Tudo isso reflete drasticamente no relacionamento entre homem e mulher no país, e segundo o site The Diplomat, ainda esse ano, o Japão atingiu o maior número de casos de violência doméstica da história. O Departamento Nacional de Polícia Japonês registrou 77,480 ligações de denuncias no ano de 2018, batendo o recorde sendo o 15th crescimento anual consecutivo desde 2003.

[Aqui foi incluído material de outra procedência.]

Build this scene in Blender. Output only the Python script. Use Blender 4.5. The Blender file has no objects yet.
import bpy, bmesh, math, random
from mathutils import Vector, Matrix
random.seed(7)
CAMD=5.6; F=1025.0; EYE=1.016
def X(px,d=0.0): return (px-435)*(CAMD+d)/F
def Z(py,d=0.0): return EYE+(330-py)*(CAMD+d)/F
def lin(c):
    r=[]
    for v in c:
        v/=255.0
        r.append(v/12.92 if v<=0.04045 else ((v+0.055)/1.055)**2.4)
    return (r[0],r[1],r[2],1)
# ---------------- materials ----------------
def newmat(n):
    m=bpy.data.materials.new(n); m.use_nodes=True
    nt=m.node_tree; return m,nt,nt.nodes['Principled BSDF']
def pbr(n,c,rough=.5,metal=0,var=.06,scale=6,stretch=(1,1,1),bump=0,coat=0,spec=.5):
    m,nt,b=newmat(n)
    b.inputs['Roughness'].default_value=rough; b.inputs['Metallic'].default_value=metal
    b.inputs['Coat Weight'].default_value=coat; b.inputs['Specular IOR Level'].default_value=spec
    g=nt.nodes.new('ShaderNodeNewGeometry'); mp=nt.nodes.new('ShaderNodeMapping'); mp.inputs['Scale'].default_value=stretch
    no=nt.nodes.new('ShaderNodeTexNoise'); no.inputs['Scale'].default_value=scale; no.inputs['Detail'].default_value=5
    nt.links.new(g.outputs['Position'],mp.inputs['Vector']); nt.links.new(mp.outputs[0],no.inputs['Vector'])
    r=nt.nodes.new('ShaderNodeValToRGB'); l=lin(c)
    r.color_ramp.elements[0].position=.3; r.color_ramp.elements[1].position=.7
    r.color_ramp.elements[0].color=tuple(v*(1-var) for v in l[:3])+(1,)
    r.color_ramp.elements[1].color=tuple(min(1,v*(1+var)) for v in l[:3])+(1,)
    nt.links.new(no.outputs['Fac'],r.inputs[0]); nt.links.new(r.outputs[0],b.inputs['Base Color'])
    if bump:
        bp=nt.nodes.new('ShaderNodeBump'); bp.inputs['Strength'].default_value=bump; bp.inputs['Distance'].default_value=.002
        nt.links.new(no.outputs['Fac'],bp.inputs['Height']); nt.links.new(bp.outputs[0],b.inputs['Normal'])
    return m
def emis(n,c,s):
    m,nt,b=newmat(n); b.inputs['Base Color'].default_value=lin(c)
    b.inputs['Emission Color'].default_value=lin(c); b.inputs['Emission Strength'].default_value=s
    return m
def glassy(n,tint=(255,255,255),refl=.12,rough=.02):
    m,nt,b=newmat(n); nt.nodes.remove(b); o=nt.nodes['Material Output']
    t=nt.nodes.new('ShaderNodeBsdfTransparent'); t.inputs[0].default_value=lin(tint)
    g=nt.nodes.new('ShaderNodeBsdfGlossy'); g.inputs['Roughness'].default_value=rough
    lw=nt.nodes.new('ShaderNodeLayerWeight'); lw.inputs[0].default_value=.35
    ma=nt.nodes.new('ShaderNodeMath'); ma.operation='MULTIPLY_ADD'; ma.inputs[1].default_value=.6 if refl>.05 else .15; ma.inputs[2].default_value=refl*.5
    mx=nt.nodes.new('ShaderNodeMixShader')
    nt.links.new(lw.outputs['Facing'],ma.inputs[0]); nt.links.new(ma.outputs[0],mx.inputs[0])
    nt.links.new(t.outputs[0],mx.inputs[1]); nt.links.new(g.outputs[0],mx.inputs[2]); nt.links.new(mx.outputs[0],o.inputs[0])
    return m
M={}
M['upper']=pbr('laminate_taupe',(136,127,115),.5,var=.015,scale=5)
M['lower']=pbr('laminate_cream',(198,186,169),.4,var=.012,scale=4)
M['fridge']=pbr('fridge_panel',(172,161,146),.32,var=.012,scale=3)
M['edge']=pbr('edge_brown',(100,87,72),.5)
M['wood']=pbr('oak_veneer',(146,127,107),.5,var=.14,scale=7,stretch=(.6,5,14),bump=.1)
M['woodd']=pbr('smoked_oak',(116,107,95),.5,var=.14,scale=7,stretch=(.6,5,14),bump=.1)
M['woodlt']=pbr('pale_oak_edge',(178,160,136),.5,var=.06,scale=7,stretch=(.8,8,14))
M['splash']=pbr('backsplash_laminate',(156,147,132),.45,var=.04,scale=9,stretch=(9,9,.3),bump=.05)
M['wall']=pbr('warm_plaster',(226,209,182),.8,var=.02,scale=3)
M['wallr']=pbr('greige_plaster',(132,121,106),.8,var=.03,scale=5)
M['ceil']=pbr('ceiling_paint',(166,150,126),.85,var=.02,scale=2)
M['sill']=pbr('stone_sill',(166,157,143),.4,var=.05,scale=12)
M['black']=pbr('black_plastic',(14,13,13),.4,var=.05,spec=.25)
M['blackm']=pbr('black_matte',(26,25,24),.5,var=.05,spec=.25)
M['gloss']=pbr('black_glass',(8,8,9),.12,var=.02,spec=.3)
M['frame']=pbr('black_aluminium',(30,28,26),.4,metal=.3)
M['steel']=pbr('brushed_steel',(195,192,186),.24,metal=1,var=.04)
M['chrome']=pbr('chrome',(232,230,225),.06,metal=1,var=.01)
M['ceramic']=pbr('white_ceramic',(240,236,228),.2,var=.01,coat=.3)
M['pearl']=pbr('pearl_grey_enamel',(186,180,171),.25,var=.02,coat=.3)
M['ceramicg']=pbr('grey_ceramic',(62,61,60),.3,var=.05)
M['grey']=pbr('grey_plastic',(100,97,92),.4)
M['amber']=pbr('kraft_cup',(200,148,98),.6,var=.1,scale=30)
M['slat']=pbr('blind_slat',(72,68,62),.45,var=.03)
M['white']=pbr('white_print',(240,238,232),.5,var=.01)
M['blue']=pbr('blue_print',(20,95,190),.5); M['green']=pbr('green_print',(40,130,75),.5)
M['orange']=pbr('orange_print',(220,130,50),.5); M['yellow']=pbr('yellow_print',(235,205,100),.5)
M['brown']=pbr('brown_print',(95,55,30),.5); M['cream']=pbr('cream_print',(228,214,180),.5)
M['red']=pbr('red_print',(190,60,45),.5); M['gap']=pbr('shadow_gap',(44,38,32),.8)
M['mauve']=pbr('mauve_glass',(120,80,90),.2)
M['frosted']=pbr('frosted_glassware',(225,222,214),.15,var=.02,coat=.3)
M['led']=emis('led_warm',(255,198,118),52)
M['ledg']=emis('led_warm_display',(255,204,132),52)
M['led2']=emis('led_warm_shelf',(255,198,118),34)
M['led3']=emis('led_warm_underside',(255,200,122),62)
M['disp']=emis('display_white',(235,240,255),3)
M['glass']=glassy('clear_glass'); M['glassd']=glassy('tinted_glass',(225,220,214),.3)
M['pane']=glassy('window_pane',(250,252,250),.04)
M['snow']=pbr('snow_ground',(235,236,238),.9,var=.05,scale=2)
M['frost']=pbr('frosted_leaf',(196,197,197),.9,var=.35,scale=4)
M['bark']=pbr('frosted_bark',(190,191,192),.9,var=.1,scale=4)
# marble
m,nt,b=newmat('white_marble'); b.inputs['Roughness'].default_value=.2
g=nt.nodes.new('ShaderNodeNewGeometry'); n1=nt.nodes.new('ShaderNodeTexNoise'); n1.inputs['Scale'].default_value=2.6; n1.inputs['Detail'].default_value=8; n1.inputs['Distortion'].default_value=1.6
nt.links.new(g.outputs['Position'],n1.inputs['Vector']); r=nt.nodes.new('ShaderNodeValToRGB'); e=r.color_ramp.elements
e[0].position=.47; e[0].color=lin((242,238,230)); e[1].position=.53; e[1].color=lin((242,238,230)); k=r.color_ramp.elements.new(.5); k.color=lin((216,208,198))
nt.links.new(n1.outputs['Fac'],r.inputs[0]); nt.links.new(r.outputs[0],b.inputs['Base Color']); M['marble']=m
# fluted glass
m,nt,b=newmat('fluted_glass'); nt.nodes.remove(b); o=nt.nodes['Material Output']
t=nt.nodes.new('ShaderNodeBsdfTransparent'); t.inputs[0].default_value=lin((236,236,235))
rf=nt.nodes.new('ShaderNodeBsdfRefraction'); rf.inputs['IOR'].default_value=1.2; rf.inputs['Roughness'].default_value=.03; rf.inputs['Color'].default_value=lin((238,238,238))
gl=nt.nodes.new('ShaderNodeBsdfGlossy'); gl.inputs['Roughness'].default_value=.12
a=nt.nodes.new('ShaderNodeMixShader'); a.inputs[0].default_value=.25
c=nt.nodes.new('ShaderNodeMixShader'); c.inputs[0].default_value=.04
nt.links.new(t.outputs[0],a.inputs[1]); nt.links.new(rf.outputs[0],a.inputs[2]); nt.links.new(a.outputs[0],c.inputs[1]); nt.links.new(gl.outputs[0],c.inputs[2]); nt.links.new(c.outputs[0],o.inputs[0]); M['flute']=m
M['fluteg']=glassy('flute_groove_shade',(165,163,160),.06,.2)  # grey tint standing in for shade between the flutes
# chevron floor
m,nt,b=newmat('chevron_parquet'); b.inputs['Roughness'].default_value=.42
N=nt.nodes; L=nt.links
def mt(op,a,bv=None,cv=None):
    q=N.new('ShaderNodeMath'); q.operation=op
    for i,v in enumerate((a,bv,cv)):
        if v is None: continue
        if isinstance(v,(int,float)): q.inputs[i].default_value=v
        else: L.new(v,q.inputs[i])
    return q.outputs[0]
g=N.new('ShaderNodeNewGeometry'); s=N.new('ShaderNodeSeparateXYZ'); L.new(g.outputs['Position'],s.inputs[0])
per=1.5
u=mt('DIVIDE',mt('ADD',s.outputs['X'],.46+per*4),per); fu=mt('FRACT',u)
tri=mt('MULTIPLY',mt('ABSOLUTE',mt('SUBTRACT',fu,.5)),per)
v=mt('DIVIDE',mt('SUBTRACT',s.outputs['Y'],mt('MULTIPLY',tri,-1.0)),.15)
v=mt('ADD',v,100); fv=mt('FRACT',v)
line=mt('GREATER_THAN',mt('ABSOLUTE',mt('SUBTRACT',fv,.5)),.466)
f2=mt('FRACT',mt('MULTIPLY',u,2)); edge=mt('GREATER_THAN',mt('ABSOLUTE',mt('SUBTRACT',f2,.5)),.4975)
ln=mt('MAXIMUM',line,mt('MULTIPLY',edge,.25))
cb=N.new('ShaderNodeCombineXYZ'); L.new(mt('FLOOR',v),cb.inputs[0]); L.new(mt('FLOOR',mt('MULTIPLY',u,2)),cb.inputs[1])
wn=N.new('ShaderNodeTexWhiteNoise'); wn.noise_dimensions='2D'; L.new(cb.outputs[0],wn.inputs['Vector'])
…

Nos anos 1990, a participação das mulheres no campo de trabalho era a menor entre os países desenvolvidos. Mas, como mulheres, há sempre a força de superação. No começo desse ano, o World Economic Forum, na Suiça, contou com a participação do Primeiro Ministro japonês Shinzo Abe, que ressaltou que a força de trabalho feminino bateu 67%, maior número de todos os tempos pro país, superando assim até mesmo EUA, em que a participação é somente um pouco acima de 57%. Esse desenvolvimento tão grande se deve à proposta de Abe de recuperar a economia japonesa com um projeto chamado “Womenomics”.

Esse termo, criado por pela vice-presidente da empresa Goldman Sachs,

Kathy Matsui

Kathy Matsui, une as palavras do inglês ‘women’(mulheres) e ‘economic’ (economia) e visa ampliar e melhorar a economia e o produto interno bruto com o encorajamento da força da participação da mulher no mercado de trabalho e reduzir as disparidades salariais entre os sexos. Desafiando estereótipos e empoderando a parte feminina da população.

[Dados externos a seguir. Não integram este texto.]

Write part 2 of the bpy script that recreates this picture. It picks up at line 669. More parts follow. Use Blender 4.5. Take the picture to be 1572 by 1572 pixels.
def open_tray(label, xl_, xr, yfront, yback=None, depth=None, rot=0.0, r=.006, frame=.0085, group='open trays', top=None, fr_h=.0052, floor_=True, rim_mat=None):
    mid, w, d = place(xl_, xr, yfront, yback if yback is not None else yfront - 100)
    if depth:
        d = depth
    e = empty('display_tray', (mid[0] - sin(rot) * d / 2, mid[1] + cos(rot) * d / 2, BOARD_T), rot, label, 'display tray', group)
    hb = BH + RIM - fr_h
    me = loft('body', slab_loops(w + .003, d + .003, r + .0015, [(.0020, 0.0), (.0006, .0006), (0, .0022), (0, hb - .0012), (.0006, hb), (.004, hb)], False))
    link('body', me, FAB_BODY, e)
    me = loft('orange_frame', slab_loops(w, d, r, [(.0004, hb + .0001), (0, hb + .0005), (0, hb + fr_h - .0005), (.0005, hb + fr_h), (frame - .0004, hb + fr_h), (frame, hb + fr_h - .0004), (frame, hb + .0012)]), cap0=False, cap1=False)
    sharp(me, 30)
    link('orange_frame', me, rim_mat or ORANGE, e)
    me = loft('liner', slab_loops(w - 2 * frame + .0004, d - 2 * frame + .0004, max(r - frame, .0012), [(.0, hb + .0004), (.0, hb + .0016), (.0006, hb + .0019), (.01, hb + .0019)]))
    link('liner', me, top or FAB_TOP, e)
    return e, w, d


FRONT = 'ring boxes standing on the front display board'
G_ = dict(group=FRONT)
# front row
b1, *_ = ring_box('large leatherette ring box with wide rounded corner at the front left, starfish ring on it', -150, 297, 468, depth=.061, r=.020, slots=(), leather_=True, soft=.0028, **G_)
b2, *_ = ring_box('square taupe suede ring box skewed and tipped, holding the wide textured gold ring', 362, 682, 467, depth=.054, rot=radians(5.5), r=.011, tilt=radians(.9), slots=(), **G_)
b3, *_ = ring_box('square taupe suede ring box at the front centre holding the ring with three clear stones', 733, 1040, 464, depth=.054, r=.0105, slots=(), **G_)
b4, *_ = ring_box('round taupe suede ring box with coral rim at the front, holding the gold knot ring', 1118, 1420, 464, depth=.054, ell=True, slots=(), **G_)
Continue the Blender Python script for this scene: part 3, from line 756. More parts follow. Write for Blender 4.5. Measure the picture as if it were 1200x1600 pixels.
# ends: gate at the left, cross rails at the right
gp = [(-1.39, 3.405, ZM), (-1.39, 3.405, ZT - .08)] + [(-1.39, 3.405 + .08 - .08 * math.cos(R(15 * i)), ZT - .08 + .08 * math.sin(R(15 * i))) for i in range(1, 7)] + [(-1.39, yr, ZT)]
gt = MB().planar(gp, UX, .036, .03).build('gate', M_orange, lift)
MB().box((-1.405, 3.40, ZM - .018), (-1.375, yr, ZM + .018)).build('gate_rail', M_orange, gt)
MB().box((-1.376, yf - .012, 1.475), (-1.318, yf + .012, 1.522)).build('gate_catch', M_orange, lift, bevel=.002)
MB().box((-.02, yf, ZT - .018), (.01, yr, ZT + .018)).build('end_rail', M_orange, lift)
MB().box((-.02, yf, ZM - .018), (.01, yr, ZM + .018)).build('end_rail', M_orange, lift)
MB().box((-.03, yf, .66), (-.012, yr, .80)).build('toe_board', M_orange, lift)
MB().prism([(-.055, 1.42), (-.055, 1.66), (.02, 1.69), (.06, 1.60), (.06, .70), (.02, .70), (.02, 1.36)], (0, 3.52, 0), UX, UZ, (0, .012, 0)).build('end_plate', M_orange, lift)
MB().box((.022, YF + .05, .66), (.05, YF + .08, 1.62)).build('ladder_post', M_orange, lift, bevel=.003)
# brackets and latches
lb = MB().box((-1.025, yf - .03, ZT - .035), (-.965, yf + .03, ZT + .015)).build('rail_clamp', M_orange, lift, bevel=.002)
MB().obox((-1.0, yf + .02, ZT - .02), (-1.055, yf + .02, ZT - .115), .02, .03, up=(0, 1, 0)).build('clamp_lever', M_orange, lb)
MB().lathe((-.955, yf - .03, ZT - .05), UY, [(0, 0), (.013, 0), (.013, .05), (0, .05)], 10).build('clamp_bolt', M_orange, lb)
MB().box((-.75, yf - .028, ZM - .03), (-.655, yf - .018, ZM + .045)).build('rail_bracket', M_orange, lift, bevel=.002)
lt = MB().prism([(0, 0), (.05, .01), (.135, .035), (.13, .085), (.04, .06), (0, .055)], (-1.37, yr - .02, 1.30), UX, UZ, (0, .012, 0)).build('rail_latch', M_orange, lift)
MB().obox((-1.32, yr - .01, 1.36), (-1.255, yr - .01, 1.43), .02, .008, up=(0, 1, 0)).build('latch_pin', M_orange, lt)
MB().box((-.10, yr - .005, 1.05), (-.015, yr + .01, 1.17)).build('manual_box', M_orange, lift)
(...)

Há, com certeza, melhoras. Em 2017, a jornalista Shiori foi a primeira mulher japonesa no país a falar publicamente sobre violência sexual a qual ela foi infligida. Nem tudo são flores, infelizmente, e houve uma repercussão negativa diante do público, incluindo ameaças de morte. Mas as mulheres tem ganhado voz. E estão cada vez mais presentes nas discussões públicas e nas decisões coletivas japonesas.

Hoje, porém, o governo japonês tem obrigações com as Nações Unidas e os direitos humanos. É necessário que o Japão, assim como todos os outros países do planeta, lute para eliminar as diferenças e descriminações entre homens e mulheres. Pequenos detalhes fazem toda a diferença e o país tem batalhado para que o sistema se torne cada vez mais igualitário.